Honorary doctorate for jurist and economist Holger Fleischer
Radboud University will present an honorary doctorate to Professor Holger Fleischer (1965) during the celebration of its 98th Dies Natalis, the university’s birthday, on Thursday 21 October.
Holger Fleischer is the director of the Max Planck Institut für ausländisches und internationales Privatrecht in Hamburg and professor at the Bucerius Law School in Hamburg. He was nominated by professor of Company Law Claartje Bulten: “Fleischer is an authority in the field. He is known as one of the great innovators of company law in Germany. He is a jurist as well as an economist, and he gains new insights because of his approach, which crosses the boundaries of the different disciplines and legal fields. He recently wrote an innovative book on partnerships from a comparative law perspective, comparing legal forms such as the Dutch maatschap (partnership) and vennootschap (limited partnership) with eleven other countries, including even Russia and the United States. The enormous number of publications from his hand are considered groundbreaking and original, partly because he combines legal history, comparative law, law and economics, European law, and positive law.”
Fleischer is very interested in the developments in Dutch company law and reads Dutch academic literature.
Corporate Social Responsibility
His field of research includes German and European company law and financial law, commercial law including accounting law, economic analysis of law, and comparative law. Fleischer is explicitly involved in the debate on corporate social responsibility; see his recent article on corporate purpose (ECFR 2021), for example.
Collaboration
The Max Planck Institute in Hamburg and Radboud University have collaborated for many years, including through the exchange of PhD candidates.

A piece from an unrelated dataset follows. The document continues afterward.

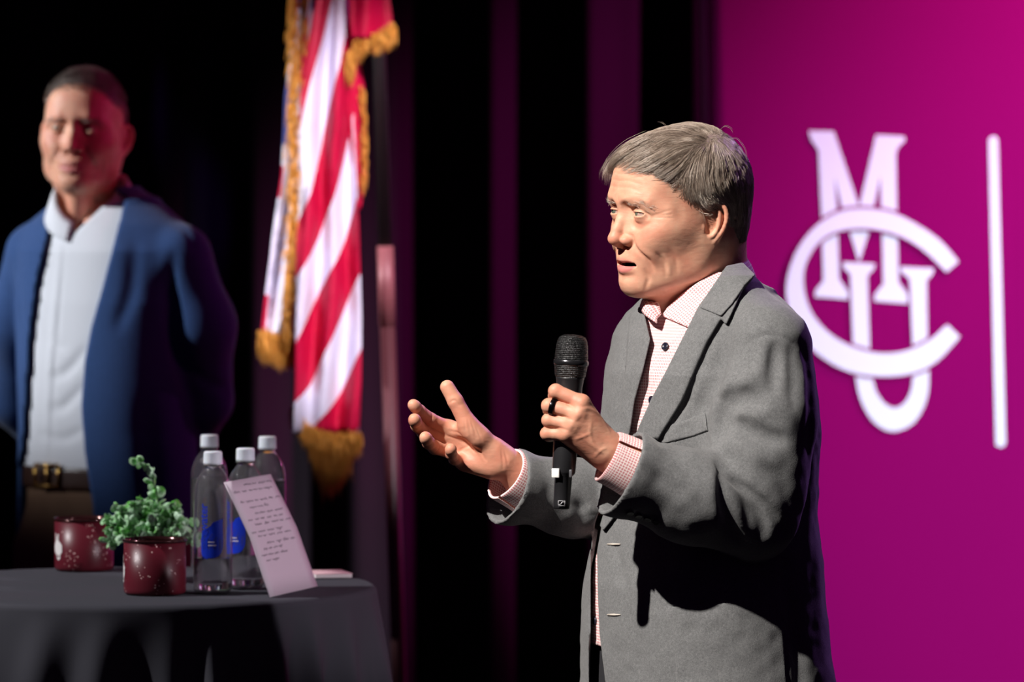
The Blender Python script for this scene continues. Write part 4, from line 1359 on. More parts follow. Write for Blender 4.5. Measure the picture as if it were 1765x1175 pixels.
def speaker():
    skin = skin_material('fair_skin', srgb(217, 166, 139), srgb(200, 122, 100))
    gh = head_grid(.0013)
    V0, Q0 = gh.mesh(); at0 = head_attrs(V0)
    V0 = V0 @ HR.T + HO
    g1 = right_hand(); V1, Q1 = g1.mesh()
    g2, M, fings = left_hand(); V2, Q2 = g2.mesh()
    # the rest of the body, inside the clothes, down to the feet
    fl = lambda px, dd, z: np.array([S(px, 0, dd)[0], SD + dd, z])
    gb = Grid((S(880, 0)[0], SD - .30, .0), (S(1420, 0)[0], SD + .28, 1.66), .008)
    gb.F = torso_field(gb, [(r[0], r[1], r[2], r[3] - .030, r[4] - .028) for r in LEV[:-1]], SD, TF, TL)
    gb.cap(S(1215, 520, .018), S(1218, 600, .01), .052, .06, k=.03)
    gb.line([S(1312, 606, -.118), S(1305, 720, -.145), S(1285, 872, -.178)], [.040, .036, .033], k=.02, kk=.02)
    gb.line([S(1285, 872, -.178), S(1180, 838, -.215), S(1105, 812, -.243)], [.036, .034, .028], k=.02, kk=.02)
    gb.line([S(1138, 606, .100), S(1124, 740, .12), S(1114, 852, .10)], [.040, .038, .034], k=.02, kk=.02)
    gb.line([S(1114, 852, .10), S(985, 850, .04), S(918, 835, .012)], [.034, .031, .025], k=.02, kk=.02)
    for s, dd, px in ((1, -.075, 1262), (-1, .075, 1186)):
        gb.line([fl(px, dd, .93), fl(px, dd, .50), fl(px + 6, dd, .11)], [.083, .058, .040], k=.02, kk=.03)
        gb.cap(fl(px + 10, dd + .02, .045), fl(px + 10, dd + .02, .045) + TF * .15, .036, .030, k=.01)
    V3, Q3 = gb.mesh()
    V, Q = cat([(V0, Q0), (V1, Q1), (V2, Q2), (V3, Q3)])
    me = mesh_np('person', V, Q)
    z1, z2, z3 = np.zeros(len(V1)), np.zeros(len(V2)), np.zeros(len(V3))
    fl1 = .35 + .3 * vnoise(V1, 60, 4); fl2 = .25 + .35 * vnoise(V2, 70, 5)
    for P, r in fings:
        fl2 += .4 * np.exp(-(((V2 - P[1]) ** 2).sum(1)) / .011 ** 2)
    vattr(me, 'lip', np.concatenate([at0[0], z1, z2, z3])); vattr(me, 'flush', np.clip(np.concatenate([at0[1], fl1, fl2, z3]), 0, 1))
    vattr(me, 'dark', np.concatenate([at0[2], z1, z2, z3])); vattr(me, 'nail', np.concatenate([at0[2] * 0, z1, z2, z3]))
    p = link('person', me, skin)
    tag(p, 'person with grey hair in grey jacket and pink checked shirt, speaking into a microphone', 'person')
    for s in (1, -1): eyeball(s, (-.10 * s - .12, -1, .16), EYE_MATS, p, HR, HO)
    hr = speaker_hair(p)
    brow_hair(p, HR, HO, gh, hr.data.materials[0])
    jacket, shirt = speaker_clothes(p)
    # black ring on the middle finger
    a, b = fings[1][0][0], fings[1][0][1]
    d = (b - a) / np.linalg.norm(b - a); c = a + (b - a) * .86
    Rq = np.array(Vector(d).to_track_quat('Z', 'Y').to_matrix())
    v, q = lathe([(.0108, -.0034), (.0120, -.0034), (.0124, -.0026), (.0124, .0026), (.0120, .0034), (.0108, .0034), (.0108, -.0034)], 40)
    link('ring', mesh_np('ring', v @ Rq.T + c, q), mat('black_ring', (.012, .012, .014), .22, .9), p)
    # trousers, belt line hidden by the jacket, shoes
    gt = Grid((S(985, 0)[0], SD - .24, .03), (S(1440, 0)[0], SD + .24, 1.16), .008)
    gt.F = torso_field(gt, [(0, 0, 0, 0, 0)] and [(r[0], r[1], r[2], r[3] - .020, r[4] - .020) for r in LEV if r[0] >= 1000][:3], SD, TF, TL)
    for s, dd, px in ((1, -.075, 1262), (-1, .075, 1186)):
        gt.line([fl(px, dd, .95), fl(px, dd, .50), fl(px + 6, dd, .06)], [.100, .080, .070], k=.03, kk=.03)
    gt.F = np.maximum(gt.F, .045 - gt.ax[2][None, None, :]).astype(np.float32)
    v, q = gt.mesh()
    link('trousers', mesh_np('trousers', v, q), mat('black_trousers', (.012, .012, .016), .85), p)
    sm = mat('black_leather', (.01, .01, .01), .3)
    for s, dd, px in ((1, -.075, 1262), (-1, .075, 1186)):
        g = Grid(fl(px, dd, 0) - (.26, .22, 0), fl(px, dd, .15) + (.16, .16, 0), .005)
        a = fl(px + 12, dd + .03, .048)
        g.cap(a, a + TF * .16 - (0, 0, .006), .044, .042); g.ell(a + (0, 0, .03), (.05, .05, .06), k=.02)
        g.F = np.maximum(g.F, .004 - g.ax[2][None, None, :]).astype(np.float32)
        v, q = g.mesh(); link('shoe', mesh_np('shoe', v, q), sm, p)
    return p

# ---------------------------------------------------------------- the microphone in his left hand
def microphone():
    base, top = S(967.5, 877, -.252), S(987.5, 576, -.246)
    ax = top - base; L = np.linalg.norm(ax); ax /= L
    Rq = np.array(Vector(ax).to_track_quat('Z', 'X').to_matrix())
    root = empty('microphone', base)
    tag(root, 'black handheld wireless microphone gripped upright in the speaker\'s hand', 'microphone')
    blk = mat('microphone_black', (.016, .016, .018), .35, 0, .5)
    grl = mat('microphone_grille', (.05, .05, .053), .38, .7)
    w = nd(grl, 'ShaderNodeTexVoronoi'); w.inputs['Scale'].default_value = 900
    tc = nd(grl, 'ShaderNodeTexCoord'); ln(grl, tc.outputs['Object'], w.inputs['Vector'])
    wv = nd(grl, 'ShaderNodeTexWave', wave_type='BANDS', bands_direction='Z'); wv.inputs['Scale'].default_value = 120; wv.inputs['Distortion'].default_value = .6
    ln(grl, tc.outputs['Object'], wv.inputs['Vector'])
    pb = bump(grl, w.outputs['Distance'], .7, .0010)
    bump(grl, wv.outputs['Fac'], .8, .0012, pb)
    ln(grl, ramp(grl, w.outputs['Distance'], [(.25, (.12, .12, .125)), (.6, (.008, .008, .008))]), bsdf(grl).inputs['Base Color'])
    def part(nm, prof, m, seg=48, parent=root):
        v, q = lathe([(r, z * L) for r, z in prof], seg)
        return link(nm, mesh_np(nm, v @ Rq.T + base, q), m, parent)
    part('body', [(0, 0), (.0098, 0), (.0112, .006), (.0116, .03), (.0122, .19), (.0155, .205), (.0162, .215), (.0170, .35), (.0176, .60), (.0180, .70), (.0195, .745), (.0200, .752), (0, .752)], blk)
    part('grille', [(.0196, .750), (.0215, .765), (.0226, .80), (.0232, .825), (.0232, .850), (.0229, .885), (.0220, .935), (.0205, .965), (.0180, .984), (.0120, .996), (0, 1.0)], grl)
    part('grille_band', [(.0232, .822), (.0243, .826), (.0246, .838), (.0243, .850), (.0232, .854)], mat('microphone_band', (.05, .05, .055), .25, .8))
    # ribbed mesh rows
    for z in ():
        pass
    v, q = box((0, 0, 0), (.0115, .0026, .0128))
    side = Rq @ np.array([1., 0, 0])
    c = W(957.5, 814, SD - .252) + np.array([0, -.0135, 0])
    o = link('colour_code_patch', mesh_np('colour_code_patch', v @ rotz(-.45).T + c, q), mat('white_patch', (.85, .85, .83), .4), root, False)
    bevel(o, .0008)
    v, q = box((0, 0, 0), (.004, .006, .011))
    o = link('switch', mesh_np('switch', v + W(983.5, 815, SD - .252) + np.array([0, -.012, 0]), q), mat('switch_grey', (.25, .25, .27), .3, .6), root, False)
    bevel(o, .001)
    # the maker's mark near the foot: a small square outline with a stepped stroke
    lg = mat('mark_grey', srgb(175, 175, 180), .4)
    c = W(967.8, 866, SD - .252) + np.array([0, -.0128, 0])
    sq = [(-.0045, -.0035), (.0045, -.0035), (.0045, .0035), (-.0045, .0035), (-.0045, -.0035)]
    parts = [tube([c + (a[0], 0, a[1]), c + (b[0], 0, b[1])], .0004, 6) for a, b in zip(sq[:-1], sq[1:])]
    st = [(-.0040, -.0018), (-.0014, -.0018), (.0010, .0018), (.0040, .0018)]
    parts += [tube([c + (a[0], 0, a[1]), c + (b[0], 0, b[1])], .0006, 6) for a, b in zip(st[:-1], st[1:])]
    link('logo', mesh_np('logo', *cat(parts)), lg, root)
    return root
# ---------------------------------------------------------------- the table and what stands on it
TZ = CAMZ - .7226                       # height of the cloth
TC = np.array([(225 - 882.5) / FPX * 9.04, 9.04])
def on_table(px, D, dz=0.):
    return np.array([(px - 882.5) / FPX * D, D, TZ + dz])

def cocktail_table():
    root = empty('cocktail_table', (TC[0], TC[1], 0))
    tag(root, 'round high cocktail table under a black tablecloth', 'table')
    dk = mat('table_metal', (.02, .02, .022), .4, .8); wd_ = mat('table_board', (.12, .07, .04), .6)
    v, q = lathe([(0, 0), (.365, 0), (.372, .005), (.372, .018), (.365, .023), (0, .023)], 64, (TC[0], TC[1], TZ - .028)); link('tabletop', mesh_np('tabletop', v, q), wd_, root)
    v, q = lathe([(0, .03), (.028, .03), (.028, TZ - .03), (0, TZ - .03)], 24, (TC[0], TC[1], 0)); link('pole', mesh_np('pole', v, q), dk, root)
    v, q = lathe([(0, .002), (.24, .002), (.24, .012), (.05, .035), (0, .035)], 48, (TC[0], TC[1], 0)); link('base', mesh_np('base', v, q), dk, root)
    # cloth
    rs = np.random.RandomState(5)
    n = 720; phi = np.linspace(0, 2 * math.pi, n, endpoint=False)
    k = np.zeros(n)
    for c in np.linspace(0, 2 * math.pi, 27, endpoint=False):
        c = c + rs.uniform(-.07, .07); w = rs.uniform(.045, .085); a = rs.uniform(.6, 1.2)
        dd = (phi - c + math.pi) % (2 * math.pi) - math.pi
        k += a * np.exp(-(dd / w) ** 2)
    k -= k.mean()
    k2 = np.interp(phi, np.linspace(0, 2 * math.pi, 60), rs.uniform(-1, 1, 60)); k2[-12:] = np.linspace(k2[-12], k2[0], 12)
    rows = []
    R = .392
    for r in np.linspace(0.02, R - .012, 16):
        rows.append((np.full(n, r), np.full(n, TZ)))
    for t in np.linspace(0, 1, 6)[1:]:
        a = t * math.pi / 2
        rows.append((np.full(n, R - .012) + .012 * math.sin(a) + k * .0012 * t, np.full(n, TZ - .012 * (1 - math.cos(a)))))
    for z in np.concatenate([np.linspace(TZ - .02, TZ - .16, 12), np.linspace(TZ - .2, .03, 22)]):
        s = (TZ - .012 - z)
        g = min(1, s / .16) ** 1.1
        flare = .16 * min(s, .5) + .06 * max(0, s - .5)
        rows.append((R + flare * (1 + .3 * k2 * g) + k * (.030 * g + .045 * s) + .003 * k2 * g, np.full(n, z)))
    V = np.concatenate([np.stack([TC[0] + r * np.cos(phi + .02 * np.sin(3 * z_[0] * 4)), TC[1] + r * np.sin(phi), z_], 1) for r, z_ in rows])
    m_ = len(rows)
    i, j = np.meshgrid(np.arange(m_ - 1), np.arange(n), indexing='ij'); j2 = (j + 1) % n
    Q = np.stack([(i + 1) * n + j, (i + 1) * n + j2, i * n + j2, i * n + j], -1).reshape(-1, 4)
    V = np.vstack([V, [[TC[0], TC[1], TZ]]]); cidx = len(V) - 1
    jj = np.arange(0, n, 2)
    Q = np.vstack([Q, np.stack([jj, (jj + 1) % n, (jj + 2) % n, np.full_like(jj, cidx)], -1)])
    m = mat('charcoal_cloth', srgb(66, 66, 73), .85, 0, .2)
    bump(m, noise(m, 700, 2), .2, .0006)
    o = link('tablecloth', mesh_np('tablecloth', V, Q), m)
    s = o.modifiers.new('thickness', 'SOLIDIFY'); s.thickness = .0012; s.offset = -1
    tag(o, 'charcoal black tablecloth hanging in folds over the round table', 'tablecloth')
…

Fleischer is a member of the European Commission’s Informal Company Law Expert Group, the Académie Internationale de Droit Comparé (Paris), the German-American Juristen-Vereeniging, and the European Institute for Corporate Governance. He is also an editor of the authoritative Rabels Zeitschrift and European Company and Financial Law Review. In 2008, the German Research Foundation presented him with the Gottfried Wilhelm Leibniz Prize (also known as the German Nobel Prize).